What's /lit/'s consensus on reading translations?
Given the impossibility of preserving meaning across languages, should one only read books written in their original language?
>>9801860
>should
>>9801860
>Given the impossibility of preserving meaning across languages, should one only read books written in their original language?
If you assume that you can't preserve meaning in translation, of course you shouldn't read a translation.
But that assumption is complete bullshit.
>>9801860
Dont read translated poetry. Prose might be harmed. Fiction is fine.

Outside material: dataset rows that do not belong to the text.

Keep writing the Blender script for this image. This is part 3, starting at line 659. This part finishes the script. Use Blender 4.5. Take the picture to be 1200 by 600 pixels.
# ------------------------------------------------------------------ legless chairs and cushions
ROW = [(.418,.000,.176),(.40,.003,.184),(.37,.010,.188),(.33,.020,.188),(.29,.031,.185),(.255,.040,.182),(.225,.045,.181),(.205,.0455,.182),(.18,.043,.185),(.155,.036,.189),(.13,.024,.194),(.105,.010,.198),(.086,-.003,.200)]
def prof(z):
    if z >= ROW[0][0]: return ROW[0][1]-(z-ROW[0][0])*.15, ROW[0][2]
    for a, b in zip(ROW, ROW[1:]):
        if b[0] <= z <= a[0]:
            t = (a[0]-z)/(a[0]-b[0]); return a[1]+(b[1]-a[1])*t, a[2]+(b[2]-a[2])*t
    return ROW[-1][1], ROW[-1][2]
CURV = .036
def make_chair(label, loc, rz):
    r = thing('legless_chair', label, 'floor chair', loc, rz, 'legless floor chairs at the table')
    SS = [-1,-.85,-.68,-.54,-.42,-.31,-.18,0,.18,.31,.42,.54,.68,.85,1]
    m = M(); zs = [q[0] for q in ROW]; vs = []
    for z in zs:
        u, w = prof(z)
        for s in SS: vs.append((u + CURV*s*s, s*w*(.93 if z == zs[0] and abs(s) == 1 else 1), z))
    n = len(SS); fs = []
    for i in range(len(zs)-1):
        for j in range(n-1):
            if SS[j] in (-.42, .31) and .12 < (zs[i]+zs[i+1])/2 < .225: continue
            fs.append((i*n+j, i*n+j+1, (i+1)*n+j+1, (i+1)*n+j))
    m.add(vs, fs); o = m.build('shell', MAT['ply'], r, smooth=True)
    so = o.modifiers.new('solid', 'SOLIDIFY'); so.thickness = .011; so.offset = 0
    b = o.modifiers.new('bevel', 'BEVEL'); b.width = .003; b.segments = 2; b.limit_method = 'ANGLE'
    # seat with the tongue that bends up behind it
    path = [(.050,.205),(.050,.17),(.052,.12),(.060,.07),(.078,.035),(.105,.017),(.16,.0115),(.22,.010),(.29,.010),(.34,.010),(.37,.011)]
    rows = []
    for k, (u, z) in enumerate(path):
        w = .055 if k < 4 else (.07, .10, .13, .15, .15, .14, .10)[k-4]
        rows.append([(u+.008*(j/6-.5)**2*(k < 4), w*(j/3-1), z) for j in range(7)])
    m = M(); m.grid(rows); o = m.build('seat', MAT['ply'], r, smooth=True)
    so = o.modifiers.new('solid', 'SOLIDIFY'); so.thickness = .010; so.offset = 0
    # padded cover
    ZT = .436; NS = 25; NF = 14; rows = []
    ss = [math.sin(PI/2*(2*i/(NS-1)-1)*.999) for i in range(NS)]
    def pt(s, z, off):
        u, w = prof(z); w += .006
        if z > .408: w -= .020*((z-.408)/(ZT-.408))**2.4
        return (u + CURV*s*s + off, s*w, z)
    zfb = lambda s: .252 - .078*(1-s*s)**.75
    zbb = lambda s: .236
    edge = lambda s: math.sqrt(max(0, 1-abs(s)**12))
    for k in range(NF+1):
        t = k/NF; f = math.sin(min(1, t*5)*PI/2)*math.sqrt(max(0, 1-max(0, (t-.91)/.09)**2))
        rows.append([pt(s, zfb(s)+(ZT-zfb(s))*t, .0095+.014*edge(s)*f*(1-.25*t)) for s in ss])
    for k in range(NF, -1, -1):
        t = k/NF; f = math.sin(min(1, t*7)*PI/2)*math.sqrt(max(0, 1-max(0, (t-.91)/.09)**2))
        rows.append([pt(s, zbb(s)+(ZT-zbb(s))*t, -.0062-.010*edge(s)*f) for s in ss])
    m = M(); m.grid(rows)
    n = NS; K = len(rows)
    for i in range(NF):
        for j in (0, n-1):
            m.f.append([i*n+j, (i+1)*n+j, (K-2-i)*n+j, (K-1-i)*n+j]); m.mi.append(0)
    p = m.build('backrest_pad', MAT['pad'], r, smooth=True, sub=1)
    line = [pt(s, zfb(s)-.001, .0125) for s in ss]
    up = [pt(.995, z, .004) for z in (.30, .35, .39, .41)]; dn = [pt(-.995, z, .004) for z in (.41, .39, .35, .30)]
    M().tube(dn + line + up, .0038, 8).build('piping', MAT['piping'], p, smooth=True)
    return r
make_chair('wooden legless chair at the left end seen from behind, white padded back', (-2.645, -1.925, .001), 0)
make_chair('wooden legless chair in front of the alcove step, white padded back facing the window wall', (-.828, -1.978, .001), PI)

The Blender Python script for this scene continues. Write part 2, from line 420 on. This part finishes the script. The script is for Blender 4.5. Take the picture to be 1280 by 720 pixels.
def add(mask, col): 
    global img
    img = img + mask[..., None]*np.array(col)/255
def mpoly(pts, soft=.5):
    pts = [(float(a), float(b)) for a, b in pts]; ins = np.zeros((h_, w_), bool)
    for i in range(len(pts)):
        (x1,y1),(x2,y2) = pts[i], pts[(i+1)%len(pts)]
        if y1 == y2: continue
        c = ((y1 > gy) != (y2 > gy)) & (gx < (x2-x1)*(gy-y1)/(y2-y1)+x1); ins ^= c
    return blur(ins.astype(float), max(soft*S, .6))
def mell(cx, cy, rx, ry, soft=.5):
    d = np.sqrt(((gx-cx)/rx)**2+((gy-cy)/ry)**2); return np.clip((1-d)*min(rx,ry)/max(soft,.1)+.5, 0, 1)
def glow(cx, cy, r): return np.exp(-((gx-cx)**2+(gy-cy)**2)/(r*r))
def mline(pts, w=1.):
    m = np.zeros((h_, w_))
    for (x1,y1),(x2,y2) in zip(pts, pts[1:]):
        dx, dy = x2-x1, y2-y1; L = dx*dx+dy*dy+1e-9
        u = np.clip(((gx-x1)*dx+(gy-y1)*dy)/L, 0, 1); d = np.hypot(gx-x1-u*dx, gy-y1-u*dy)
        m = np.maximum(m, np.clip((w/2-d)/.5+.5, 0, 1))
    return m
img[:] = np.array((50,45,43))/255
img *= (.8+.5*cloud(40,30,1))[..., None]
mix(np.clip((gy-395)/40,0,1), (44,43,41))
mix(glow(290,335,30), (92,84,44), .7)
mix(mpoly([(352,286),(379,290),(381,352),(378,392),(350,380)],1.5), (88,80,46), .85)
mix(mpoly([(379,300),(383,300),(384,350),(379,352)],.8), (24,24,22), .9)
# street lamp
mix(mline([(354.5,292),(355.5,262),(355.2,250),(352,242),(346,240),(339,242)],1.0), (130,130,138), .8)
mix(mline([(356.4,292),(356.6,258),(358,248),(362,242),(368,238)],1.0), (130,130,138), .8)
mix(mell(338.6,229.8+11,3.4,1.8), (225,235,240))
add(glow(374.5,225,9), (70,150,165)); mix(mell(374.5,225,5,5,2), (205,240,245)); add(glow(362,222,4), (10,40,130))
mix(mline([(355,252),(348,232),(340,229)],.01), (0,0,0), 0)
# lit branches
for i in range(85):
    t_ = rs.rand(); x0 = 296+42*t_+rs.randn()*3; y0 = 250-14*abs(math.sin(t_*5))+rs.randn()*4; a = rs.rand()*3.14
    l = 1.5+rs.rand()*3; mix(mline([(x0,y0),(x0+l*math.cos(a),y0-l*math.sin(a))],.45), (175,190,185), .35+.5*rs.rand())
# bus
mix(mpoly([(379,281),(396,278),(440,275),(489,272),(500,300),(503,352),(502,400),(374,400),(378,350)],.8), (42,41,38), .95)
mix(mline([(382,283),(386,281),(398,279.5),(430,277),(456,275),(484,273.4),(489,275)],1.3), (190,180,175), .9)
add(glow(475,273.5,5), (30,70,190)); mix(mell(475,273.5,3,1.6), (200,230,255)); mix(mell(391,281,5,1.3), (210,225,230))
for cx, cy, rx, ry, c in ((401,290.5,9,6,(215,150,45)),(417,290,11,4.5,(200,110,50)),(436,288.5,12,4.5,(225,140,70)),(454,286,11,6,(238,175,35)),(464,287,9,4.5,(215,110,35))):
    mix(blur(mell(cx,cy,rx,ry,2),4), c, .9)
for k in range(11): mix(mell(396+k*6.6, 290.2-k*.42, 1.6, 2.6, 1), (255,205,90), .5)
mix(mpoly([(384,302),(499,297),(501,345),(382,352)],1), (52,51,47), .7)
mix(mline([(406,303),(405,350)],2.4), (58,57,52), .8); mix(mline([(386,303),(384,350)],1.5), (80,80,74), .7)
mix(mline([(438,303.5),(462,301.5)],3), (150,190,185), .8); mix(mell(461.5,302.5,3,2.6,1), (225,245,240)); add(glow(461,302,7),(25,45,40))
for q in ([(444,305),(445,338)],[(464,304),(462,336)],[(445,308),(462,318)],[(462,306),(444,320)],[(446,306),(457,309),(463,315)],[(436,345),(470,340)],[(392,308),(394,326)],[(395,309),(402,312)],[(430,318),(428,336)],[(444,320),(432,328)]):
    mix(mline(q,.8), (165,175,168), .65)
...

Imagine never having read Brother Karamazov because you shied away from fiction. How impovershered your mind would be.
>>9801860
If a book isn't written in a language you speak, read a translation of your preferred language.
Also Lot 49 is dope.
>>9801860
I suppose you chose Lot 49 for the tie to "the impossibility of preserving meaning across languages" but (You) should and probably have extrapolated that out to the impossibility of communicating meaning in general, and thought about how meaning isn't manifest in the text, or in the authorial intent, or the original language or anywhere besides your own brain. So it really shouldn't matter to you if a text is in translation, it should only matter whether or not you're able to create sufficient meaning from reading the text to make it worthwhile, which in translated texts it obviously isn't.
>should
>mfw plebeians who can't speak at least six languages think what they do or don't matters at all
>>9802657
so reading something like The Divine Comedy in English is essentially worthless?